From an proactive HR audit perspective what should a hire justification form look like and what is the best way to broach this subject with senior management and hiring managers that may interpret the new process as unnecessary work?

Ahh, forms. Once, I was doing some sort of report and I noticed that the company I worked for had a person whose title was "Director of Forms." Awesome. I have no idea what that person did.

And if you're asking me to figure out a justification for your form, do you have any idea what your form is for?

I'm not trying to be snarky. (Well, perhaps a little bit...)

If the form is truly necessary than the reason for its necessity should be sufficient, should it not? If you say it's for "audit" purposes, what kind of audit are you looking at? Internal? Some governmental body? What?

If the purpose of the form is for managers to complete a job description so that the recruiter can start working on finding someone, then that doesn't need an explanation.

If the purpose is so that you can verify that there is available headcount, that's a different ball of wax.

If the purpose is so that your own, internal, director of forms can keep her job--well, not so much.

For hiring authorizations, I'd like to see a job description, title, grade, salary range, name of previous incumbent (if applicable), notations for if it is within budget or not, notations for if it is within authorized headcount or if you are asking for an addition, and an explanation as to why anything has changed to the position. (For instance, if you had a Grade 10 analyst who quit and you'd like to hire someone a bit more experienced and want to upgrade to a Grade 12 analyst, I'd like an explanation of why additional experience/skill is necessary.) I'd like to see a signature (or, preferably an electronic approval) from the requesting manager, her manager and the HR person responsible for that group.

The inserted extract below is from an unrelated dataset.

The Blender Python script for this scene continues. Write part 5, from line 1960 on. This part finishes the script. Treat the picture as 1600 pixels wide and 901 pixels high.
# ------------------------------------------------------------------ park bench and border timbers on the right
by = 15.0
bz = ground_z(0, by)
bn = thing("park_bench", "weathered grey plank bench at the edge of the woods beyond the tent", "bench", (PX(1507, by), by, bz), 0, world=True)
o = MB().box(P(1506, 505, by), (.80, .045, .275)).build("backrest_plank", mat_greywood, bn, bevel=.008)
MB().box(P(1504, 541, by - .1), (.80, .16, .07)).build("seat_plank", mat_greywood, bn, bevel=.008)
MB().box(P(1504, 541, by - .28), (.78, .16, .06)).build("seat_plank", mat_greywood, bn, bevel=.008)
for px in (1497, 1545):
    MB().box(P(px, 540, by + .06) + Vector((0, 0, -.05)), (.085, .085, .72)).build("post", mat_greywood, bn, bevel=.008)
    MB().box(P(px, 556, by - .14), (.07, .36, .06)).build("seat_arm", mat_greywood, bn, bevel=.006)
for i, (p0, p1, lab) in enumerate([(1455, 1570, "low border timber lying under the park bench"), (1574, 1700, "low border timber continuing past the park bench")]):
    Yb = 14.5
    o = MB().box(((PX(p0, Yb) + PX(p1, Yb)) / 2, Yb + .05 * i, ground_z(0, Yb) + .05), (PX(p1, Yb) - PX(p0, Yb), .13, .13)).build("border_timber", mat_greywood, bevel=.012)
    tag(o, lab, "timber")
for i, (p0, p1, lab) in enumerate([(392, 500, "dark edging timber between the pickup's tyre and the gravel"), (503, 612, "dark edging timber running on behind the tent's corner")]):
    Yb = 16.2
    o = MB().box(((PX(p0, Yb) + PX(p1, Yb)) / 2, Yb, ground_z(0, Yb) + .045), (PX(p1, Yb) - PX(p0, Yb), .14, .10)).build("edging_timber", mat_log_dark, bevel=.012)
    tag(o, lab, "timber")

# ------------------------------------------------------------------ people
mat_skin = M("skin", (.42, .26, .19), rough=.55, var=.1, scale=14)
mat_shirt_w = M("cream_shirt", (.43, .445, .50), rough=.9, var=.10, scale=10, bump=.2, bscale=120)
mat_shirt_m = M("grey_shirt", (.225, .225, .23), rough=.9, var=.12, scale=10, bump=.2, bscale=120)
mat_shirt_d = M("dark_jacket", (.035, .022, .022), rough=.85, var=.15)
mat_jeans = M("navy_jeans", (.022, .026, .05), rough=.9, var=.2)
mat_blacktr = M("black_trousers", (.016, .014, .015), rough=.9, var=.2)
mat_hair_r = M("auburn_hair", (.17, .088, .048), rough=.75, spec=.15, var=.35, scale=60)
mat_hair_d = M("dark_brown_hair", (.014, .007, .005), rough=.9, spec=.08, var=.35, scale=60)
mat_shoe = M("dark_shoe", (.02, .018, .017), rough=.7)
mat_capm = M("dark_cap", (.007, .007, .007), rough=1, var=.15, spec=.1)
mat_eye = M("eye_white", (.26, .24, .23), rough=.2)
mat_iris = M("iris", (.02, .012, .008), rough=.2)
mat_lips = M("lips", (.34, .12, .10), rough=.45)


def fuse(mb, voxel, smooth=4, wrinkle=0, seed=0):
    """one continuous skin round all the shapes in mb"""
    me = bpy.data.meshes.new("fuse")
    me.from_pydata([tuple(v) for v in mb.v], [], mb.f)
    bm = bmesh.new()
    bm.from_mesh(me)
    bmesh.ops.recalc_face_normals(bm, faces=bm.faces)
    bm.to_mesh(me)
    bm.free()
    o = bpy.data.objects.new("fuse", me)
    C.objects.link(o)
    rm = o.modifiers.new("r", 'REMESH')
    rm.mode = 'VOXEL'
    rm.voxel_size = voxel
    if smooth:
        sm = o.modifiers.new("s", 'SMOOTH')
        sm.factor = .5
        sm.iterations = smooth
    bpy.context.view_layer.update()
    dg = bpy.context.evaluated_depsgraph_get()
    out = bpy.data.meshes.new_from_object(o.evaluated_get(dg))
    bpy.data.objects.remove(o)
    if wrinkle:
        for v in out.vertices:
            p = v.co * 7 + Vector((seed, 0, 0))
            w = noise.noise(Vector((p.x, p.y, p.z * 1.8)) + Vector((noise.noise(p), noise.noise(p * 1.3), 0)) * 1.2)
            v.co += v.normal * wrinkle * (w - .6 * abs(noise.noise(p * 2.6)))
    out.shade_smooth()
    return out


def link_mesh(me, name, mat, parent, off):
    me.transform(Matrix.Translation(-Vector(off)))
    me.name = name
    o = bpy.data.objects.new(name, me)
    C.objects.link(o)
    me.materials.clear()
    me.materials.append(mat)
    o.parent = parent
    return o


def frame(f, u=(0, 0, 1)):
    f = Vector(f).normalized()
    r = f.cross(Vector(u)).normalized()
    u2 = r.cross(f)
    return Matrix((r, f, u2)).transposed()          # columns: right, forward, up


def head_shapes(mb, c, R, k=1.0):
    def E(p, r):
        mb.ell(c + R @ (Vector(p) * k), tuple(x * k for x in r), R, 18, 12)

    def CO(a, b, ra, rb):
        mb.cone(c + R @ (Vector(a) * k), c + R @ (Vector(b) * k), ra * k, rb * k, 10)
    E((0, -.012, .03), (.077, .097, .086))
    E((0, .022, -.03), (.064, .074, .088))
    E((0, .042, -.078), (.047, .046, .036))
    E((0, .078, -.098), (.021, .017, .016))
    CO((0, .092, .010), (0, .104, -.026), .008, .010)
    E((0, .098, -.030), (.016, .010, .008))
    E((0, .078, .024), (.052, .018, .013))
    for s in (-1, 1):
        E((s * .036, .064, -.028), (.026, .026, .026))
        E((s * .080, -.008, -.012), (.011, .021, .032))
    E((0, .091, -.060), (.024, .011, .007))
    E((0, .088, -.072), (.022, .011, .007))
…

The HR person is to verify that the headcount is available and the job description is properly graded. HR's job is not to nitpick and find fault.

What you don't want is a requirement that everybody and their brother signs off. For filling a vacant position, you really shouldn't need the VP, CFO, and head of HR to sign off. Sure, if you're adding to headcount or upgrading in a super fashion (we'd like to replace this admin at $30k to a Sr. Director at $145k) you might want different signers.

The point is, make the form to serve whatever purpose you have. If you can't clearly and succinctly explain the purpose to the hiring manager, then evaluate why on earth you are doing it.


Sadistic Manager said...

From a manager's perspective, I have to say I hope the form isn't designed for use with every new hire. I'd hate having to fill out a form to pass some kind of test every time I wanted to hire someone within my normal range of criteria.

Without a publicized, specific purpose for the form, I'm afraid I'd be forced to justify hiring someone in my usual starting salary range as "Because I have an open position and I want this person on my team," which I doubt would add the value your reader is looking for.

Infamous HR Guy said...

HA! EHRL, weren't you ever an HR Admin? jk.. I worked at a bank and we had a requisition form that I was asked to create.

Is it a requisition form? If so it is fairly simple.

Salary Grade/Range
Shift (if you have more than 1)
Required approval section (Requestor and supervisor), in some instances a next level supervisor or executive may need to sign once the pay exceed $XX,xxx amount.

At the bottom you may want a HR tracking section in the footer. Sections could include: Received Date; Posting Date; Candidate Identified Date; Offer Date; Hire Date...just to name a few off the top of my head.